For these lenders, keeping an eye on funding costs is tricky and satisfying funders is no easy feat, let alone having a smaller pond to fish in as the larger lenders take greater share. As such, some lenders have prioritised margins over volume, and offered a limited product range, waiting for more stable times to return.

For a few, these challenges have exposed certain weaknesses, having been forced to make last-minute revisions to offers near completion or reassess their rates and arrangement fees at short notice. When the tide goes out it becomes clear who’s struggling to keep up and this is not a situation that helps anyone in our market.

Navigating these rate changes and last-ditch product withdrawals have placed significant pressure on the advice brokers give to their customers. Advisers not only have to keep up with all of the current changes but are tasked with providing advice in a market that is constantly evolving, which is naturally frustrating, and, at times, extremely challenging. A big thank you to all advisers out there battling for your customers.

A varied and stable lending market benefits us all

Ultimately, it is in all our interests to have an extensive range of lenders that cater to the varying needs of all customers.

For this to remain a reality, we need to be confident that the lenders across our panel will provide a great home for the customers advisers are bringing through the door. To this end, we’ve been upgrading our own due diligence processes for lenders and we’re actively engaging in conversations with all lenders to understand their position at the moment.

Having a broad and varied range of healthy lenders is vitally important for our market and the consumers we serve and having the confidence to recommend them to customers is perhaps even more important. This is essential as living costs rise and borrowers’ financial situations become increasingly complex. These borrowers need more choice and variety to ensure they can find a solution that matches their revised circumstances.
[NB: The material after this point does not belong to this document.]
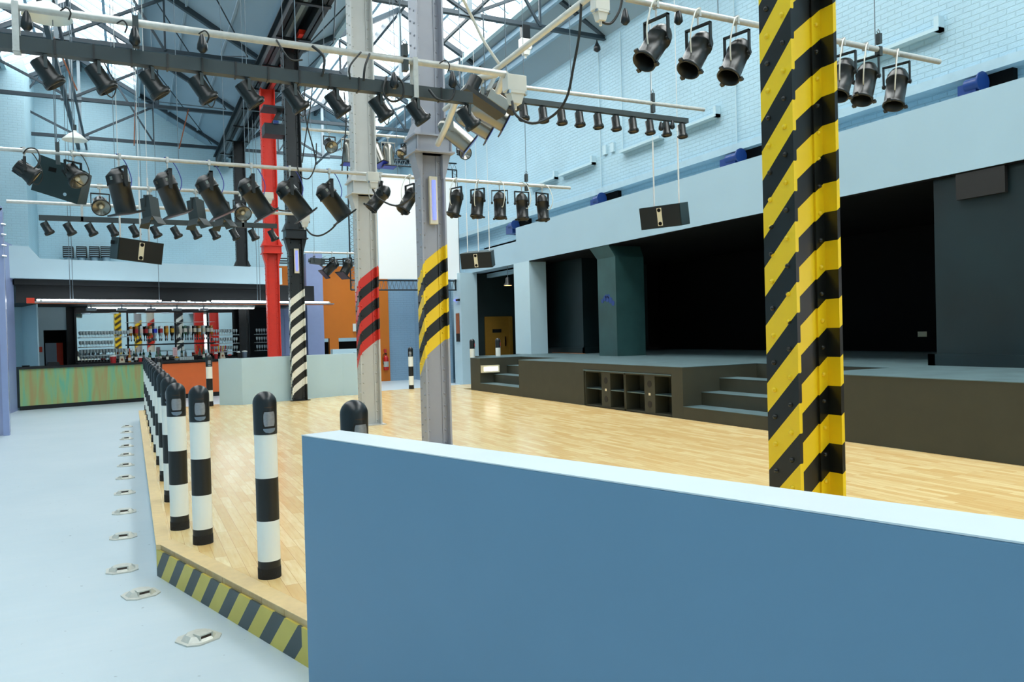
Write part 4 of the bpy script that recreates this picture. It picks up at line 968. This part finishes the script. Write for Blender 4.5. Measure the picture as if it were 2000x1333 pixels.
def cable(pts, r, lab, mat='cable_black', grp=None):
    P = [Vector(p) for p in pts]; out = []
    n = len(P)
    for i in range(n-1):
        a, b, c, d = P[max(i-1, 0)], P[i], P[i+1], P[min(i+2, n-1)]
        for k_ in range(6):
            t = k_/6; out.append(.5*((2*b)+(-a+c)*t+(2*a-5*b+4*c-d)*t*t+(-a+3*b-3*c+d)*t**3))
    out.append(P[-1])
    return tag(MB().tube(out, r, 6).build('cable', mat, None, P[0]), lab, 'cable', grp)
# the big loop
A = lambda x, y, Y: at(x, y, Y=Y)
cable([A(1000, 198, 5.45), A(1008, 225, 5.4), A(1040, 241, 5.3), A(1080, 226, 5.2), A(1107, 190, 5.1), A(1120, 130, 5.0), A(1132, 60, 4.9), A(1136, -30, 4.85)], .011, 'thick grey cable looping down from the upper right to the big junction box')
cable([A(1172, 32, 4.72), A(1178, 44, 4.72), A(1195, 44, 4.72), A(1210, 20, 4.72), A(1216, -10, 4.72)], .010, 'short dark cable under the high junction box')
cable([A(728, 370, 9.9), A(740, 388, 9.8), A(772, 402, 9.6), A(800, 390, 9.4), A(812, 372, 9.0)], .012, 'black cable sagging from the mid junction box to the striped grey column')
cable([A(597, 446, 12.3), A(610, 459, 12.2), A(630, 459, 12), A(655, 440, 11.8), A(678, 400, 11.7)], .014, 'black cable sagging from the far junction box to the pale grey column')
cable([p6+Vector((0, 0, -.1)), p6+Vector((.05, 0, -.17)), p6+Vector((.2, .02, -.2)), p6+Vector((.3, .1, -.17))], .01, 'thin dark cable under the small box before the red column')
cable([A(900, -10, 5.4), A(925, 40, 5.5), A(945, 80, 5.5), A(975, 125, 5.5)], .013, 'thick pale cable coming down to the big junction box from the roof', 'conduit')
cable([A(540, 78, 5.47), A(565, 115, 5.4), A(590, 117, 5.45)], .007, 'black cable looping off the nearest tube over the valley')
cable([A(610, 90, 5.46), A(632, 110, 5.42), A(632, 135, 5.42), A(628, 150, 5.44)], .010, 'thick black cable from the nearest tube to the channel bar left of the pale column')
cable([A(705, 102, 5.46), A(683, 130, 5.42), A(684, 155, 5.44)], .007, 'black cable loop in front of the pale grey column, left')
cable([A(722, 105, 5.46), A(713, 130, 5.42), A(710, 158, 5.44)], .009, 'black cable loop in front of the pale grey column, right')
cable([A(755, 150, 5.46), A(749, 180, 5.42), A(765, 198, 5.42), A(786, 190, 5.42), A(787, 165, 5.42), A(775, 150, 5.44)], .008, 'black cable ring hanging between the two grey columns')
cable([A(838, 175, 5.44), A(855, 194, 5.4), A(880, 195, 5.4), A(888, 172, 5.4), A(882, 160, 5.4)], .009, 'black cable loop beside the mid grey column')
for i, (x, y) in enumerate(((240, 50), (400, 70), (130, 25), (870, 128))):
    cable([A(x-12, y-4, 5.46), A(x, y-10, 5.44), A(x+8, y, 5.44), A(x+4, y+14, 5.45)], .005, 'short black cable tie on the nearest tube, %s' % ['above the fourth spotlight', 'left of the valley girder', 'at the top left corner', 'near the big junction box'][i])
def roofz(x): return (zl(x) if x < 3.25 else zr(x))+.03
def wire(px, z, Y, lab='thin suspension wire from the roof to a lighting bar', mat='wire', r=.0045, grp='suspension wires'):
    x = at(px, 350, Y=Y).x if px > 20 else px
    return tag(MB().cyl((x, Y, z), (x, Y, roofz(x)), r, n=5).build('suspension_wire', mat, None, (x, Y, z)), lab, 'wire', grp)
for px, z, Y in ((113, 3.7, 10), (268, 3.7, 10), (350, 3.7, 10), (440, 3.7, 10), (488, 3.7, 10), (777, 3.7, 10), (1028, 3.7, 10), (1275, 4.45, 8.1), (1120, 4.44, 8.1), (790, 3.6, 5.5), (585, 3.6, 5.5), (225, 3.565, 11.2), (480, 3.57, 11.2), (275, 3.51, 12.4), (560, 3.51, 12.4), (1715, 3.98, 4.7), (1410, 3.98, 4.7), (640, 5.155, 13.5), (770, 5.165, 13.5), (610, 3.74, 20), (690, 3.74, 20)):
    wire(px, z-.015, Y)
for X_, Y_, z_, nm in ((1.6, 5.5, 3.6, 0),): pass
for i, (px, py, Y) in enumerate(((113, 304, 10), (1275, 205, 8.1), (791, 118, 5.5), (1028, 360, 10), (265, 68, 5.5), (1716, 92, 4.7))):
    p = at(px, py, Y=Y); h = .16 if Y < 6 else .2
    t = thing('bar_hook', ['grey', 'steel', 'dark', 'thin', 'stout', 'ringed'][i]+' hoist hook gripping the lighting bar '+['above the black speaker at left', 'over the row of ten small spotlights', 'in front of the mid grey column', 'above the hanging white-roped spotlights', 'at the left of the nearest tube', 'right of the near striped column'][i], 'hook', p, 0, 'hoist hooks on the bars')
    MB().cbox((0, 0, h*.45), (.035, .05, h*.55)).cbox((0, 0, -h*.25), (.04, .05, h*.5)).build('hook_body', 'strut_grey', t)
    MB().tube([(0, 0, h*.7), (.02, 0, h*.85), (.0, 0, h), (-.02, 0, h*.85), (0, 0, h*.7)], .004, 5).build('ring', 'wire', t)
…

We are seeing signs that the financial markets are beginning to settle and let’s hope that stability brings more lenders back to competitive positions.

For advisers, ensuring that you’re taking advantage of the right technology and research tools to identify appropriate lenders is crucial. These tools can help match those more complex cases and ensure that borrowers with a wide range of needs are able to secure a place on the property ladder. Additionally, the business case for adopting technology is hard to dispute, as tech both reduces the administrative burden and allows you to focus on what you do best – sharing valuable advice with your customers.

We all have a part to play in ensuring a competitive mortgage market, and it is imperative that we work together – lenders and brokers – to handle case volumes and deliver for customers.